= Dataset excerpt =

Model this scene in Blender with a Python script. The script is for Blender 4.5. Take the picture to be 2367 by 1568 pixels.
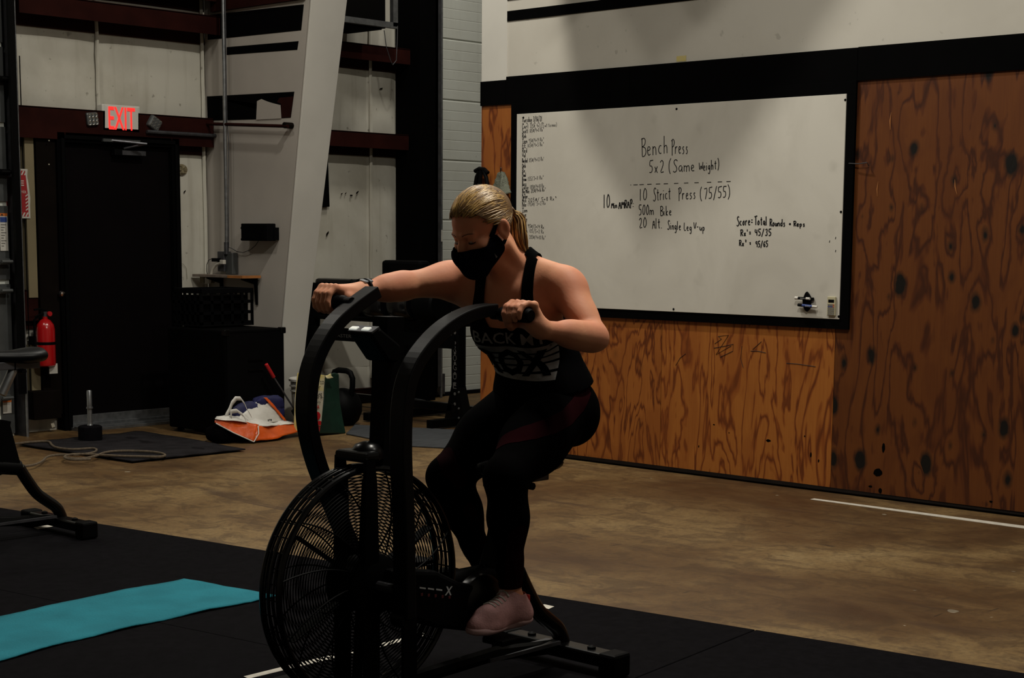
import bpy, bmesh, math, random
import numpy as np
from mathutils import Vector, Matrix
from mathutils.bvhtree import BVHTree
random.seed(7); np.random.seed(7)
for o in list(bpy.data.objects): bpy.data.objects.remove(o)
SC = bpy.context.scene
COL = SC.collection

# ---------------------------------------------------------------- camera
F_PX, PX, PY, W_PX, H_PX = 3803.0, 1183.5, 1052.0, 2367, 1568
CAM_Z = 1.40
yaw, pitch, roll = (math.radians(a) for a in (46.85, 7.58, 0.40))
FW = np.array([math.sin(yaw)*math.cos(pitch), math.cos(yaw)*math.cos(pitch), -math.sin(pitch)])
_r = np.array([math.cos(yaw), -math.sin(yaw), 0.0]); _u = np.cross(_r, FW)
RT = _r*math.cos(roll)+_u*math.sin(roll); UP = -_r*math.sin(roll)+_u*math.cos(roll)
EYE = np.array([0, 0, CAM_Z])
cam_d = bpy.data.cameras.new('camera'); cam = bpy.data.objects.new('camera', cam_d); COL.objects.link(cam)
cam_d.sensor_width = 36; cam_d.lens = F_PX/W_PX*36; cam_d.shift_y = (PY-H_PX/2)/W_PX; cam_d.shift_x = 0
cam_d.clip_start = .05; cam_d.clip_end = 100
cam.matrix_world = Matrix(((RT[0], UP[0], -FW[0], 0), (RT[1], UP[1], -FW[1], 0), (RT[2], UP[2], -FW[2], CAM_Z), (0, 0, 0, 1)))
SC.camera = cam
SC.view_settings.view_transform = 'Standard'; SC.view_settings.look = 'None'
SC.view_settings.gamma = 1; SC.view_settings.use_curve_mapping = False
SC.view_settings.exposure = -0.12

# ---------------------------------------------------------------- light
wd = bpy.data.worlds.new('world'); SC.world = wd; wd.use_nodes = True
wd.node_tree.nodes['Background'].inputs[0].default_value = (.8, .85, 1, 1)
wd.node_tree.nodes['Background'].inputs[1].default_value = 0.015
def area(name, loc, tgt, size, power, col=(1, .95, .84), sy=None):
    d = bpy.data.lights.new(name, 'AREA'); d.energy = power; d.color = col
    d.shape = 'RECTANGLE'; d.size = size; d.size_y = sy or size
    o = bpy.data.objects.new(name, d); COL.objects.link(o); o.location = loc
    o.rotation_euler = (Vector(tgt)-Vector(loc)).to_track_quat('-Z', 'Y').to_euler()
    return o
LIGHTS = [((6.35, 6.3, 5.1), 115, .16), ((4.5, 3.0, 4.7), 130, .5), ((3.4, 8.4, 5.3), 55, .6), ((5.6, .9, 5.3), 35, .6), ((4.6, 6.4, 5.3), 35, .6), ((9.1, 8.8, 5.3), 58, .6)]
for l, p, sz in LIGHTS:
    area('high_bay_light', l, (l[0], l[1], 0), sz, p)

# ---------------------------------------------------------------- pixel rays on real planes
def ray(x, y): return FW+RT*(x-PX)/F_PX-UP*(y-PY)/F_PX
def on(x, y, ax, v):
    d = ray(x, y); return EYE+d*((v-EYE[ax])/d[ax])
def onX(x, y, v): return on(x, y, 0, v)
def onY(x, y, v): return on(x, y, 1, v)
def onZ(x, y, v=0.0): return on(x, y, 2, v)

# ---------------------------------------------------------------- materials
def lin(c): return tuple((v/12.92 if v <= .04045 else ((v+.055)/1.055)**2.4) for v in c)
def mat(name, rgb, rough=.6, metal=0, var=.15, nscale=8, bump=0, bscale=60, rgb2=None, emit=None, estr=0, spec=.5, stretch=None, coat=0, contrast=(.35, .65)):
    """rgb in linear; a noise mixes rgb with rgb2 (or a darker rgb)"""
    m = bpy.data.materials.new(name); m.use_nodes = True; nt = m.node_tree; N = nt.nodes; L = nt.links
    b = N['Principled BSDF']; b.inputs['Roughness'].default_value = rough; b.inputs['Metallic'].default_value = metal
    b.inputs['Specular IOR Level'].default_value = spec
    if coat: b.inputs['Coat Weight'].default_value = coat
    tc = N.new('ShaderNodeTexCoord'); mp = N.new('ShaderNodeMapping'); L.new(tc.outputs['Object'], mp.inputs[0])
    if stretch: mp.inputs['Scale'].default_value = stretch
    nz = N.new('ShaderNodeTexNoise'); nz.inputs['Scale'].default_value = nscale; nz.inputs['Detail'].default_value = 5
    L.new(mp.outputs[0], nz.inputs['Vector'])
    rp = N.new('ShaderNodeValToRGB'); rp.color_ramp.elements[0].position = contrast[0]; rp.color_ramp.elements[1].position = contrast[1]
    c2 = rgb2 or tuple(v*(1-var) for v in rgb)
    rp.color_ramp.elements[0].color = (*c2, 1); rp.color_ramp.elements[1].color = (*rgb, 1)
    L.new(nz.outputs[0], rp.inputs[0]); L.new(rp.outputs[0], b.inputs['Base Color'])
    if bump:
        n2 = N.new('ShaderNodeTexNoise'); n2.inputs['Scale'].default_value = bscale; n2.inputs['Detail'].default_value = 3
        L.new(mp.outputs[0], n2.inputs['Vector'])
        bp = N.new('ShaderNodeBump'); bp.inputs['Strength'].default_value = bump; bp.inputs['Distance'].default_value = .01
        L.new(n2.outputs[0], bp.inputs['Height']); L.new(bp.outputs[0], b.inputs['Normal'])
    if emit:
        b.inputs['Emission Color'].default_value = (*emit, 1); b.inputs['Emission Strength'].default_value = estr
    return m
def nodes(m): return m.node_tree.nodes, m.node_tree.links, m.node_tree.nodes['Principled BSDF']
def math_node(N, L, op, a, b=None, c=None, clamp=False):
    n = N.new('ShaderNodeMath'); n.operation = op; n.use_clamp = clamp
    for i, v in enumerate((a, b, c)):
        if v is None: continue
        if isinstance(v, (int, float)): n.inputs[i].default_value = v
        else: L.new(v, n.inputs[i])
    return n.outputs[0]
def ramp(N, L, fac, stops):
    r = N.new('ShaderNodeValToRGB'); e = r.color_ramp.elements
    while len(e) < len(stops): e.new(.5)
    for el, (p, c) in zip(e, stops): el.position = p; el.color = (*c, 1)
    L.new(fac, r.inputs[0]); return r.outputs[0]
def mixc(N, L, fac, a, b, mode='MIX'):
    n = N.new('ShaderNodeMix'); n.data_type = 'RGBA'; n.blend_type = mode
    if isinstance(fac, (int, float)): n.inputs[0].default_value = fac
    else: L.new(fac, n.inputs[0])
    for i, v in ((6, a), (7, b)):
        if isinstance(v, tuple): n.inputs[i].default_value = (*v, 1)
        else: L.new(v, n.inputs[i])
    return n.outputs[2]
def noise(N, L, vec, scale, detail=4, dist=0, rough=.5):
    n = N.new('ShaderNodeTexNoise'); n.inputs['Scale'].default_value = scale; n.inputs['Detail'].default_value = detail
    n.inputs['Distortion'].default_value = dist; n.inputs['Roughness'].default_value = rough
    L.new(vec, n.inputs['Vector']); return n.outputs[0]
def mapping(N, L, scale=(1, 1, 1), loc=(0, 0, 0)):
    tc = N.new('ShaderNodeTexCoord'); mp = N.new('ShaderNodeMapping'); L.new(tc.outputs['Object'], mp.inputs[0])
    mp.inputs['Scale'].default_value = scale; mp.inputs['Location'].default_value = loc; return mp.outputs[0]

def plywood(name, off, light, mid, dark, knots=0.0, freq=9.0, pale=.5):
    m = bpy.data.materials.new(name); m.use_nodes = True; N, L, b = nodes(m)
    b.inputs['Roughness'].default_value = .55; b.inputs['Specular IOR Level'].default_value = .25
    v = mapping(N, L, (1, 2.6, .62), off)
    fieldv = noise(N, L, v, 1.9, 4.0, .45, .50)
    if knots:
        kv = mapping(N, L, (1, 5.0, 2.9), off); sp_ = N.new('ShaderNodeSeparateXYZ'); L.new(kv, sp_.inputs[0]); cb_ = N.new('ShaderNodeCombineXYZ'); L.new(sp_.outputs[1], cb_.inputs[0]); L.new(sp_.outputs[2], cb_.inputs[1])
        vo = N.new('ShaderNodeTexVoronoi'); vo.voronoi_dimensions = '2D'; vo.inputs['Scale'].default_value = 1; vo.inputs['Randomness'].default_value = .85; L.new(cb_.outputs[0], vo.inputs['Vector'])
        pull = math_node(N, L, 'MULTIPLY', math_node(N, L, 'SMOOTH_MIN', vo.outputs['Distance'], .35, .2), .30)
        fieldv = math_node(N, L, 'ADD', fieldv, pull)
    s = math_node(N, L, 'SINE', math_node(N, L, 'MULTIPLY', fieldv, freq*6.283))
    s2 = math_node(N, L, 'MULTIPLY_ADD', s, .5, .5)
    thin = ramp(N, L, s2, [(0, dark), (.10, mid), (.40, light), (1, light)])
    big = noise(N, L, mapping(N, L, (1, 2.2, .9), (3, 1, off[2])), 2.2, 3, .8)
    blot = ramp(N, L, big, [(.50, (0, 0, 0)), (.60, (1, 1, 1))])
    c = mixc(N, L, math_node(N, L, 'MULTIPLY', blot, .35), thin, mid)
    grain = noise(N, L, mapping(N, L, (1, 60, 1.4), off), 3, 3)
    c = mixc(N, L, ramp(N, L, grain, [(.4, (0, 0, 0)), (.75, (.35, .35, .35))]), c, mid)
    if knots:
        nb = noise(N, L, mapping(N, L, (1, 9, 9)), 2, 2)
        dk = math_node(N, L, 'ADD', vo.outputs['Distance'], math_node(N, L, 'MULTIPLY_ADD', nb, .12, -.06))
        sep = N.new('ShaderNodeSeparateColor'); L.new(vo.outputs['Color'], sep.inputs[0])
        size = math_node(N, L, 'MULTIPLY_ADD', sep.outputs[0], .20, -.06)
        k = ramp(N, L, math_node(N, L, 'SUBTRACT', dk, size), [(0, (1, 1, 1)), (.035, (.6, .6, .6)), (.11, (0, 0, 0))])
        c = mixc(N, L, math_node(N, L, 'MULTIPLY', k, knots), c, (.004, .003, .002))
    L.new(c, b.inputs['Base Color'])
    bp = N.new('ShaderNodeBump'); bp.inputs['Strength'].default_value = .15; bp.inputs['Distance'].default_value = .003
    L.new(s2, bp.inputs['Height']); L.new(bp.outputs[0], b.inputs['Normal'])
    return m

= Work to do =
Write out exactly the lines between the start of the data and the line with "COL = SC.collection", including both, but none of the pictures.

= Reply =
Model this scene in Blender with a Python script. The script is for Blender 4.5. Take the picture to be 2367 by 1568 pixels.
import bpy, bmesh, math, random
import numpy as np
from mathutils import Vector, Matrix
from mathutils.bvhtree import BVHTree
random.seed(7); np.random.seed(7)
for o in list(bpy.data.objects): bpy.data.objects.remove(o)
SC = bpy.context.scene
COL = SC.collection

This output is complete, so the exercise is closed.